I also came across a couple of ‘chef vs puppet’ blog posts. One was posted on the puppet-users mailing lists and did not draw any criticism there, not surprisingly. The blog commenters were less forgiving and did a good job of convincing me that the post was not well-written. Some of the comments are worth reading though. The second post is also well written: Puppet vs Chef, and discusses the differing underlying philosophy of the two tools.
I have to say that I agree that the more advanced pre-requisites for Chef make it less appealing to a sysadmin, or even to a non-Ruby developer. It sucks having to know how to configure and run Merb and OpenID just to try the tool out.

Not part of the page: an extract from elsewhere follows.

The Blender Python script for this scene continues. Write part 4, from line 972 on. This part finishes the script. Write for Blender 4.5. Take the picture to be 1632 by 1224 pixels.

The comparison of Nagios and Puppet is an apt one, I think; we sysadmins are OK with arcane configuration syntax, so long as it’s well-documented and examples are easy to find.
A new tool that is intended to sound totally awesome is Foreman, but to me it sounds a lot like Cobbler + Puppet, which is what I used to use before I gave up on dealing with “automatically managing” my DNS, DHCP, TFTP configs. Except here you have the additional hassle of having a working Puppet stack and maybe a working Passenger install before you even start up the tool. I’m quite alright with just writing my /etc/ethers and /etc/hosts and /tftpboot/pxelinux.cfg/default by hand.